**Problem details**
Go through the records below from the first line and print each one exactly, stopping after the line that contains "CAMP = np.array([0.0, 0.0, CAM_H])". Do not print pictures or anything past that line.

**Record list**
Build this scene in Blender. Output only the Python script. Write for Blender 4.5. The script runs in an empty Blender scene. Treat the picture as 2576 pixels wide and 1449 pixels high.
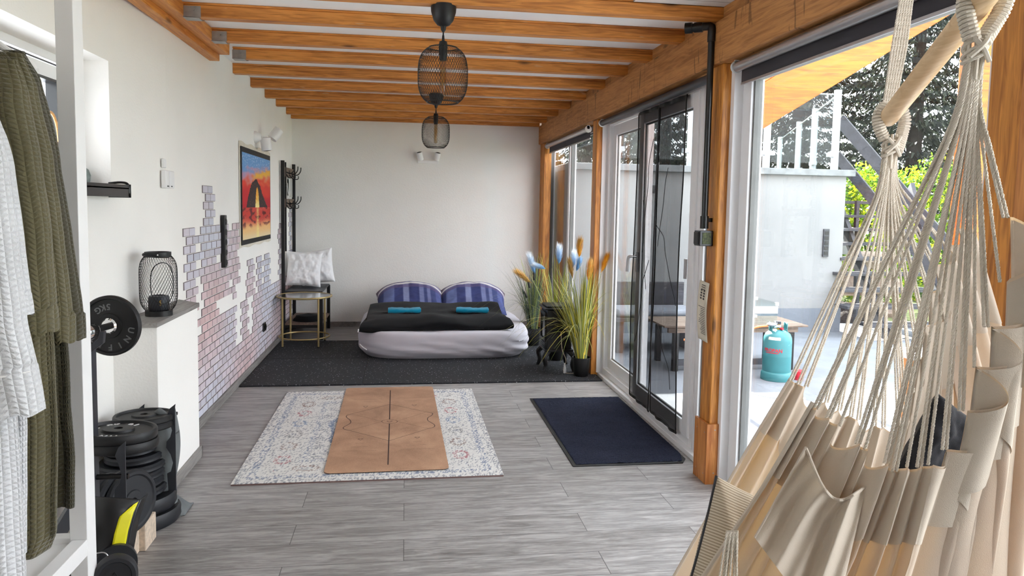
import bpy, math, random
from math import sin, cos, pi, sqrt, exp
from mathutils import Vector, Matrix, noise
import numpy as np

# ---------------------------------------------------------------- camera, sky, sun, exposure
SC = bpy.context.scene
F_PX, YAW, PITCH, ROLL, CX, CY, CAM_H = 1853.82, .1437, .0781, .0183, 1288.0, 665.23, 1.43
_fw = np.array([sin(YAW)*cos(PITCH), cos(YAW)*cos(PITCH), -sin(PITCH)])
_rt = np.array([cos(YAW), -sin(YAW), 0.0]); _up = np.cross(_rt, _fw)
_rt, _up = cos(ROLL)*_rt + sin(ROLL)*_up, -sin(ROLL)*_rt + cos(ROLL)*_up
CAMP = np.array([0.0, 0.0, CAM_H])

def at(px, py, ax, v):
    """point on the plane ax = v that lies on the sight line of a photograph pixel"""
    d = _fw + _rt*(px-CX)/F_PX + _up*(CY-py)/F_PX
    i = 'xyz'.index(ax); t = (v-CAMP[i])/d[i]
    return Vector(CAMP + t*d)

def deep(px, py, t):
    return Vector(CAMP + t*(_fw + _rt*(px-CX)/F_PX + _up*(CY-py)/F_PX))

cam_d = bpy.data.cameras.new('camera'); cam = bpy.data.objects.new('camera', cam_d)
SC.collection.objects.link(cam); SC.camera = cam
cam_d.sensor_width = 36; cam_d.lens = 36*F_PX/2576; cam_d.shift_y = -(724.5-CY)/2576
cam_d.clip_start = .05; cam_d.clip_end = 200
mw = Matrix.Identity(4)
for r_ in range(3):
    mw[r_][0] = _rt[r_]; mw[r_][1] = _up[r_]; mw[r_][2] = -_fw[r_]; mw[r_][3] = CAMP[r_]
cam.matrix_world = mw

W = bpy.data.worlds.new('sky'); SC.world = W; W.use_nodes = True
bg = W.node_tree.nodes['Background']; bg.inputs[0].default_value = (.94, .965, 1.0, 1); bg.inputs[1].default_value = 2.6
sun_d = bpy.data.lights.new('sun', 'SUN'); sun_d.energy = 22.0; sun_d.angle = .009; sun_d.color = (1, .95, .86)
sun = bpy.data.objects.new('sun', sun_d); SC.collection.objects.link(sun)
sun.rotation_euler = Vector((.015, 1.0, .72)).to_track_quat('Z', 'Y').to_euler()
SC.view_settings.view_transform = 'Standard'; SC.view_settings.look = 'None'
SC.view_settings.gamma = 1; SC.view_settings.exposure = 1.80; SC.view_settings.use_curve_mapping = False
SC.cycles.max_bounces = 12; SC.cycles.diffuse_bounces = 7; SC.cycles.transparent_max_bounces = 40
SC.cycles.transmission_bounces = 10; SC.cycles.sample_clamp_indirect = 8; SC.cycles.caustics_reflective = False
SC.cycles.caustics_refractive = False

# ---------------------------------------------------------------- helpers
COL = SC.collection
rnd = random.Random(7)

def C(r, g, b):
    f = lambda v: ((v/255+.055)/1.055)**2.4 if v/255 > .04045 else v/255/12.92
    return (f(r), f(g), f(b), 1)

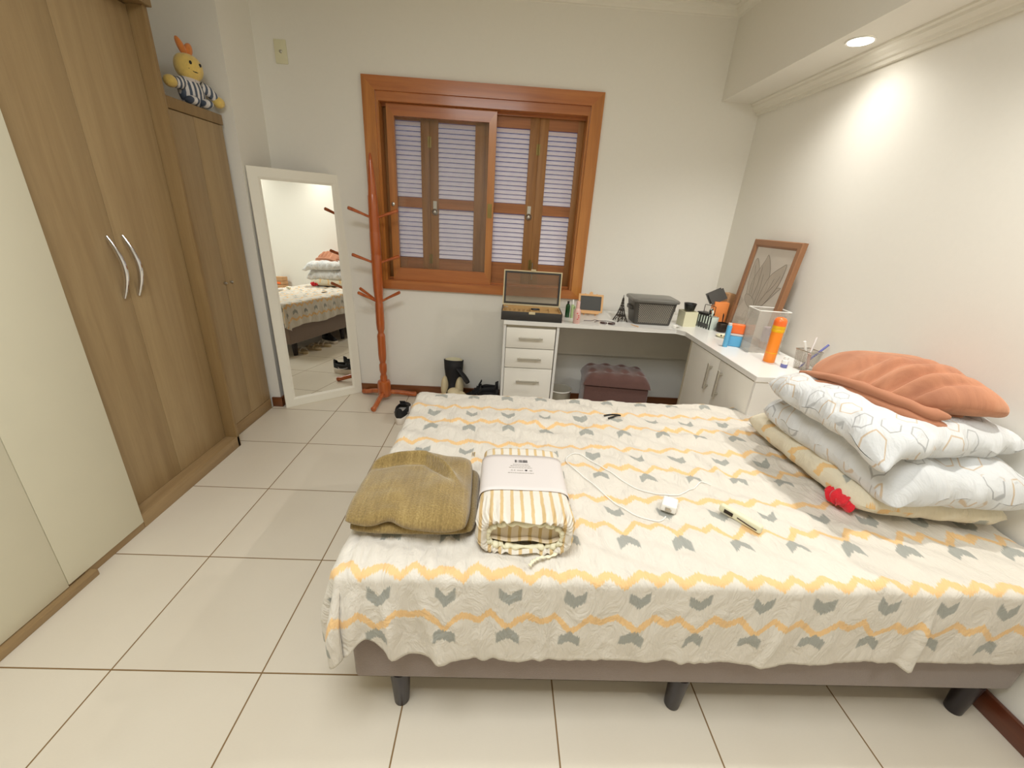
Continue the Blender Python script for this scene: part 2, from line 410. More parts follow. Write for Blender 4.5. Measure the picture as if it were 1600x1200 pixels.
def soft_slab(name, mat, corners, z0, h, parent=None, n=56, pinch=.05, p=5, wr=.006, wf=9, seed=0, sag=None, extra=None, uvo=(0, 0), flat_bottom=True, uvrot=0, rnd=.25):
    """pillow-like body: corners = A,B,C,D (x,y[,z]) counter-clockwise; z0 bottom, h thickness"""
    A, B, C_, D = [Vector((c[0], c[1], c[2] if len(c) > 2 else 0)) for c in corners]
    bm = bmesh.new(); uvl = bm.loops.layers.uv.new('UVMap')
    lu = ((B - A).length + (C_ - D).length) / 2; lv = ((D - A).length + (C_ - B).length) / 2
    def pos(i, j, side):
        u = -1 + 2 * i / n; v = -1 + 2 * j / n
        u = math.sin(u * PI / 2) * .55 + u * .45; v = math.sin(v * PI / 2) * .55 + v * .45
        u2 = u * math.sqrt(1 - rnd * v ** 6 * .5); v2 = v * math.sqrt(1 - rnd * u ** 6 * .5)
        uu = (u2 * (1 - pinch * (1 - v * v)) + 1) / 2; vv = (v2 * (1 - pinch * (1 - u * u)) + 1) / 2
        P = A * (1 - uu) * (1 - vv) + B * uu * (1 - vv) + C_ * uu * vv + D * (1 - uu) * vv
        t = max(0, (1 - abs(u) ** p)) * max(0, (1 - abs(v) ** p)); t = t ** .5
        w = N((uu * lu) * wf + seed * 7.1, (vv * lv) * wf, seed) + .5 * N(uu * lu * wf * 2.3, vv * lv * wf * 2.3 + seed * 3, seed + 4)
        zc = z0 + P.z + h * .45
        if side > 0: z = zc + h * .55 * t + w * wr * (.3 + t)
        else: z = zc - h * .45 * t + (w * wr * .5 if not flat_bottom else 0)
        if sag: z += sag(uu, vv, side)
        P2 = Vector((P.x, P.y, z))
        if extra: P2 = extra(P2, uu, vv, side, t)
        a, b = uu * lu, vv * lv
        cr, sr = math.cos(uvrot), math.sin(uvrot)
        return P2, (uvo[0] + a * cr - b * sr, uvo[1] + a * sr + b * cr + (0 if side > 0 else 1.7))
    for side in (1, -1):
        V = [[None] * (n + 1) for _ in range(n + 1)]; U = [[None] * (n + 1) for _ in range(n + 1)]
        for j in range(n + 1):
            for i in range(n + 1):
                P, uv = pos(i, j, side); V[j][i] = bm.verts.new(P); U[j][i] = uv
        for j in range(n):
            for i in range(n):
                q = [(j, i), (j, i + 1), (j + 1, i + 1), (j + 1, i)]
                if side < 0: q.reverse()
                f = bm.faces.new([V[a][b] for a, b in q]); f.smooth = True
                for l, (a, b) in zip(f.loops, q): l[uvl].uv = U[a][b]
    bmesh.ops.remove_doubles(bm, verts=bm.verts, dist=.0008)
    me = bpy.data.meshes.new(name); bm.to_mesh(me); bm.free()
    return link(name, me, mat, parent)

# ------------------------------------------------------------------ the room
YB, XR, XL = .377, 2.709, -.396
ZC = 2.56
YN = -4.3
struct(box('floor', 'floor', (-1.2, 2.9, YN - .1, .6, -.08, 0)))
struct(box('ceiling', 'ceil', (-1.2, 2.9, YN - .1, .6, ZC, ZC + .08)))
wx0, wx1, wz0, wz1 = .30, 1.64, .88, 2.0       # wall opening
bm = bmesh.new()
bx(bm, XL - .02, wx0, YB, YB + .16, 0, ZC); bx(bm, wx1, XR + .02, YB, YB + .16, 0, ZC)
bx(bm, wx0, wx1, YB, YB + .16, 0, wz0); bx(bm, wx0, wx1, YB, YB + .16, wz1, ZC)
struct(obj('wall_back', bm, 'wall'))
struct(box('wall_right', 'wall', (XR, XR + .12, YN, YB + .16, 0, ZC)))
bm = bmesh.new(); bx(bm, XL - .12, XL, .045, YB + .16, 0, ZC); bx(bm, -1.1, XL - .12, .045, .16, 0, ZC)
bx(bm, -1.2, -1.02, YN, .045, 0, ZC)
struct(obj('wall_left', bm, 'wall'))
struct(box('wall_near', 'wall', (-1.2, 2.9, YN - .1, YN, 0, ZC)))
# beam along the right wall
struct(box('wall_beam', 'wall', (2.455, XR, YN, YB, 2.1, ZC)))
# skirting boards
struct(box('baseboard_back', 'base', (XL, XR, YB - .014, YB, 0, .07), .003))
struct(box('baseboard_right', 'base_r', (XR - .016, XR, YN, YB - .014, 0, .075), .004))
bm = bmesh.new(); bx(bm, XL, XL + .014, .033, YB - .014, 0, .07, .003); bx(bm, -.452, XL + .014, .031, .045, 0, .07, .003)
struct(obj('baseboard_left', bm, 'base', smooth=True))
# crown mouldings
def crown(name, prof, axis, a0, a1):
    """prof: closed polygon in (offset, z); axis 'y' run along y (offset is x) / 'x' run along x (offset is y)"""
    bm = bmesh.new(); P = []
    for a in (a0, a1):
        P.append([bm.verts.new((o, a, z) if axis == 'y' else (a, o, z)) for o, z in prof])
    n = len(prof)
    for k in range(n): bm.faces.new((P[0][k], P[0][(k + 1) % n], P[1][(k + 1) % n], P[1][k]))
    bm.faces.new(P[0]); bm.faces.new(P[1])
    return struct(obj(name, bm, 'crown'))
def cprof(wall, sgn, top, w=.055, h=.06):
    s = [(0, 0), (w, 0), (w, -.008), (w - .012, -.012), (w - .014, -.022), (w - .030, -.034), (w - .036, -.044), (w - .046, -.046), (w - .049, -h), (0, -h)]
    return [(wall + sgn * x, top + z) for x, z in s]
crown('trim_1', cprof(XR, -1, 2.1, .066, .062), 'y', YN, YB)
crown('trim_2', cprof(2.455, -1, ZC, .05, .05), 'y', YN, YB)
crown('trim_3', cprof(YB, -1, ZC, .05, .05), 'x', XL, 2.455)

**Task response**
Build this scene in Blender. Output only the Python script. Write for Blender 4.5. The script runs in an empty Blender scene. Treat the picture as 2576 pixels wide and 1449 pixels high.
import bpy, math, random
from math import sin, cos, pi, sqrt, exp
from mathutils import Vector, Matrix, noise
import numpy as np

# ---------------------------------------------------------------- camera, sky, sun, exposure
SC = bpy.context.scene
F_PX, YAW, PITCH, ROLL, CX, CY, CAM_H = 1853.82, .1437, .0781, .0183, 1288.0, 665.23, 1.43
_fw = np.array([sin(YAW)*cos(PITCH), cos(YAW)*cos(PITCH), -sin(PITCH)])
_rt = np.array([cos(YAW), -sin(YAW), 0.0]); _up = np.cross(_rt, _fw)
_rt, _up = cos(ROLL)*_rt + sin(ROLL)*_up, -sin(ROLL)*_rt + cos(ROLL)*_up
CAMP = np.array([0.0, 0.0, CAM_H])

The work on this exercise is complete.